Your objective -> Repeat each line word for word.

========

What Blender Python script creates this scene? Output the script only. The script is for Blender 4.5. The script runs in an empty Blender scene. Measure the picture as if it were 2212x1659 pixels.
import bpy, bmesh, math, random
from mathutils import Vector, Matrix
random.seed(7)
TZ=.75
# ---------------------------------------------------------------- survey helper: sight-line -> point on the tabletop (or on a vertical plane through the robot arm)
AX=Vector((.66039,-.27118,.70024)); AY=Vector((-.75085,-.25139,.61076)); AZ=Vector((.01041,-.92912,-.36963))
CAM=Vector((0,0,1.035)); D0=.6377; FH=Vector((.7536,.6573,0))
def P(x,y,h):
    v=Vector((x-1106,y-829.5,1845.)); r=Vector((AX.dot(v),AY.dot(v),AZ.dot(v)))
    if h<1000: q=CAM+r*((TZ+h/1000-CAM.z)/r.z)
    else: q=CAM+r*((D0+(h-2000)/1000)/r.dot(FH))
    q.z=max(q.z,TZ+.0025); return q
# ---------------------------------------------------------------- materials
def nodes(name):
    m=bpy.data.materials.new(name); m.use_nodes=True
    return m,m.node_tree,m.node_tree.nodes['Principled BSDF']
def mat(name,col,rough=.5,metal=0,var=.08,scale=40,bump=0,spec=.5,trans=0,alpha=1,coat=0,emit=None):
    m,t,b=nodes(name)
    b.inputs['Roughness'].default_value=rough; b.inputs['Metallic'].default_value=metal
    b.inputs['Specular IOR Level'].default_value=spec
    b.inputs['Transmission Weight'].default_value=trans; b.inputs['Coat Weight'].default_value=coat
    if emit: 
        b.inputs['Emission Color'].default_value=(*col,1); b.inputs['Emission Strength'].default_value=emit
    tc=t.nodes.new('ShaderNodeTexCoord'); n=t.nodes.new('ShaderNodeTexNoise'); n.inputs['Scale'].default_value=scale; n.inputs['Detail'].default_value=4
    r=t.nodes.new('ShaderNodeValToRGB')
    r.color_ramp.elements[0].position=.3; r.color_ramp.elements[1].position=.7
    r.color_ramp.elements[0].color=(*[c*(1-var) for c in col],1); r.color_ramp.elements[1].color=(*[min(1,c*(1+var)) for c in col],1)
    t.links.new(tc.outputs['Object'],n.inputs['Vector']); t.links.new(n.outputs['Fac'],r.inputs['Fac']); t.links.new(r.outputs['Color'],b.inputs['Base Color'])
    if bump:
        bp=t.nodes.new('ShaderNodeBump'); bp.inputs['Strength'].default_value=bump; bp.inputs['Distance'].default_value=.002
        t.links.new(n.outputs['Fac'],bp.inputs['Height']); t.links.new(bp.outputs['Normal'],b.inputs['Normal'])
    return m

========

Worked answer ->
What Blender Python script creates this scene? Output the script only. The script is for Blender 4.5. The script runs in an empty Blender scene. Measure the picture as if it were 2212x1659 pixels.
import bpy, bmesh, math, random
from mathutils import Vector, Matrix
random.seed(7)
TZ=.75
# ---------------------------------------------------------------- survey helper: sight-line -> point on the tabletop (or on a vertical plane through the robot arm)
AX=Vector((.66039,-.27118,.70024)); AY=Vector((-.75085,-.25139,.61076)); AZ=Vector((.01041,-.92912,-.36963))
CAM=Vector((0,0,1.035)); D0=.6377; FH=Vector((.7536,.6573,0))
def P(x,y,h):
    v=Vector((x-1106,y-829.5,1845.)); r=Vector((AX.dot(v),AY.dot(v),AZ.dot(v)))
    if h<1000: q=CAM+r*((TZ+h/1000-CAM.z)/r.z)
    else: q=CAM+r*((D0+(h-2000)/1000)/r.dot(FH))
    q.z=max(q.z,TZ+.0025); return q
# ---------------------------------------------------------------- materials
def nodes(name):
    m=bpy.data.materials.new(name); m.use_nodes=True
    return m,m.node_tree,m.node_tree.nodes['Principled BSDF']
def mat(name,col,rough=.5,metal=0,var=.08,scale=40,bump=0,spec=.5,trans=0,alpha=1,coat=0,emit=None):
    m,t,b=nodes(name)
    b.inputs['Roughness'].default_value=rough; b.inputs['Metallic'].default_value=metal
    b.inputs['Specular IOR Level'].default_value=spec
    b.inputs['Transmission Weight'].default_value=trans; b.inputs['Coat Weight'].default_value=coat
    if emit: 
        b.inputs['Emission Color'].default_value=(*col,1); b.inputs['Emission Strength'].default_value=emit
    tc=t.nodes.new('ShaderNodeTexCoord'); n=t.nodes.new('ShaderNodeTexNoise'); n.inputs['Scale'].default_value=scale; n.inputs['Detail'].default_value=4
    r=t.nodes.new('ShaderNodeValToRGB')
    r.color_ramp.elements[0].position=.3; r.color_ramp.elements[1].position=.7
    r.color_ramp.elements[0].color=(*[c*(1-var) for c in col],1); r.color_ramp.elements[1].color=(*[min(1,c*(1+var)) for c in col],1)
    t.links.new(tc.outputs['Object'],n.inputs['Vector']); t.links.new(n.outputs['Fac'],r.inputs['Fac']); t.links.new(r.outputs['Color'],b.inputs['Base Color'])
    if bump:
        bp=t.nodes.new('ShaderNodeBump'); bp.inputs['Strength'].default_value=bump; bp.inputs['Distance'].default_value=.002
        t.links.new(n.outputs['Fac'],bp.inputs['Height']); t.links.new(bp.outputs['Normal'],b.inputs['Normal'])
    return m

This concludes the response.